AIM OF THE TASK: Give every entry again, word for word and in full.
====
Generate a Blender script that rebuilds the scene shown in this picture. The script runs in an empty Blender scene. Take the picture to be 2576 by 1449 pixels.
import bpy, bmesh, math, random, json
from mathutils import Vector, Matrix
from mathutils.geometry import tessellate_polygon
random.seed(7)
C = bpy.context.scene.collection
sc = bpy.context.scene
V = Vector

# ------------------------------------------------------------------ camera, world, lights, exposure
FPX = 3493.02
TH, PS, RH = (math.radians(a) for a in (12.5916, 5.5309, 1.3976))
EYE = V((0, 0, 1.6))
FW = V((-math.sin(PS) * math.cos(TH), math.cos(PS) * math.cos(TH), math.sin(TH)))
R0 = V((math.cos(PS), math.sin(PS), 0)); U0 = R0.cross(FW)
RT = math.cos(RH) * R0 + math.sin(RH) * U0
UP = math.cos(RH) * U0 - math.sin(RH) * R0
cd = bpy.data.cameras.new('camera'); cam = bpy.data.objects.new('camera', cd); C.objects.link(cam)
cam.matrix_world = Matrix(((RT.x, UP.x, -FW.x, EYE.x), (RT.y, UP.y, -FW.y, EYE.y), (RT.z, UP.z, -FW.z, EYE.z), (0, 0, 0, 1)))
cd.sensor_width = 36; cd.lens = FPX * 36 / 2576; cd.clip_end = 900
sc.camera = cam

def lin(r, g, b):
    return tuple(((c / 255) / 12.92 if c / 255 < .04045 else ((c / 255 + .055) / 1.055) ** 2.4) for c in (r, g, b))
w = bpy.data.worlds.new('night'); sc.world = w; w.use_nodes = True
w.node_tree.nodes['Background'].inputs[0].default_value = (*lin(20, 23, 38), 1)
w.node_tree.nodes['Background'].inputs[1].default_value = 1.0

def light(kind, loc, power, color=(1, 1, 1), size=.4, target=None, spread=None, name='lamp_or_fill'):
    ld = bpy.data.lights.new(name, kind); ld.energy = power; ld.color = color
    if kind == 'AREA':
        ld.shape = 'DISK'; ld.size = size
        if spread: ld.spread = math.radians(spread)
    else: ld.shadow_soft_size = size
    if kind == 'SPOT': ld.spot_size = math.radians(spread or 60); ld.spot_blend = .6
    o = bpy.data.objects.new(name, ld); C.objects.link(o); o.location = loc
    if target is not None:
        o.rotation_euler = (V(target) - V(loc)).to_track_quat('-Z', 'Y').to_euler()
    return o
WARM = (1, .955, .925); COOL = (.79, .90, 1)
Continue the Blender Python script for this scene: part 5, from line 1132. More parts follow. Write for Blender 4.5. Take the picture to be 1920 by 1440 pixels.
====
CORRECT RESPONSE:
Generate a Blender script that rebuilds the scene shown in this picture. The script runs in an empty Blender scene. Take the picture to be 2576 by 1449 pixels.
import bpy, bmesh, math, random, json
from mathutils import Vector, Matrix
from mathutils.geometry import tessellate_polygon
random.seed(7)
C = bpy.context.scene.collection
sc = bpy.context.scene
V = Vector

# ------------------------------------------------------------------ camera, world, lights, exposure
FPX = 3493.02
TH, PS, RH = (math.radians(a) for a in (12.5916, 5.5309, 1.3976))
EYE = V((0, 0, 1.6))
FW = V((-math.sin(PS) * math.cos(TH), math.cos(PS) * math.cos(TH), math.sin(TH)))
R0 = V((math.cos(PS), math.sin(PS), 0)); U0 = R0.cross(FW)
RT = math.cos(RH) * R0 + math.sin(RH) * U0
UP = math.cos(RH) * U0 - math.sin(RH) * R0
cd = bpy.data.cameras.new('camera'); cam = bpy.data.objects.new('camera', cd); C.objects.link(cam)
cam.matrix_world = Matrix(((RT.x, UP.x, -FW.x, EYE.x), (RT.y, UP.y, -FW.y, EYE.y), (RT.z, UP.z, -FW.z, EYE.z), (0, 0, 0, 1)))
cd.sensor_width = 36; cd.lens = FPX * 36 / 2576; cd.clip_end = 900
sc.camera = cam

def lin(r, g, b):
    return tuple(((c / 255) / 12.92 if c / 255 < .04045 else ((c / 255 + .055) / 1.055) ** 2.4) for c in (r, g, b))
w = bpy.data.worlds.new('night'); sc.world = w; w.use_nodes = True
w.node_tree.nodes['Background'].inputs[0].default_value = (*lin(20, 23, 38), 1)
w.node_tree.nodes['Background'].inputs[1].default_value = 1.0

def light(kind, loc, power, color=(1, 1, 1), size=.4, target=None, spread=None, name='lamp_or_fill'):
    ld = bpy.data.lights.new(name, kind); ld.energy = power; ld.color = color
    if kind == 'AREA':
        ld.shape = 'DISK'; ld.size = size
        if spread: ld.spread = math.radians(spread)
    else: ld.shadow_soft_size = size
    if kind == 'SPOT': ld.spot_size = math.radians(spread or 60); ld.spot_blend = .6
    o = bpy.data.objects.new(name, ld); C.objects.link(o); o.location = loc
    if target is not None:
        o.rotation_euler = (V(target) - V(loc)).to_track_quat('-Z', 'Y').to_euler()
    return o
WARM = (1, .955, .925); COOL = (.79, .90, 1)
Continue the Blender Python script for this scene: part 5, from line 1132. More parts follow. Write for Blender 4.5. Take the picture to be 1920 by 1440 pixels.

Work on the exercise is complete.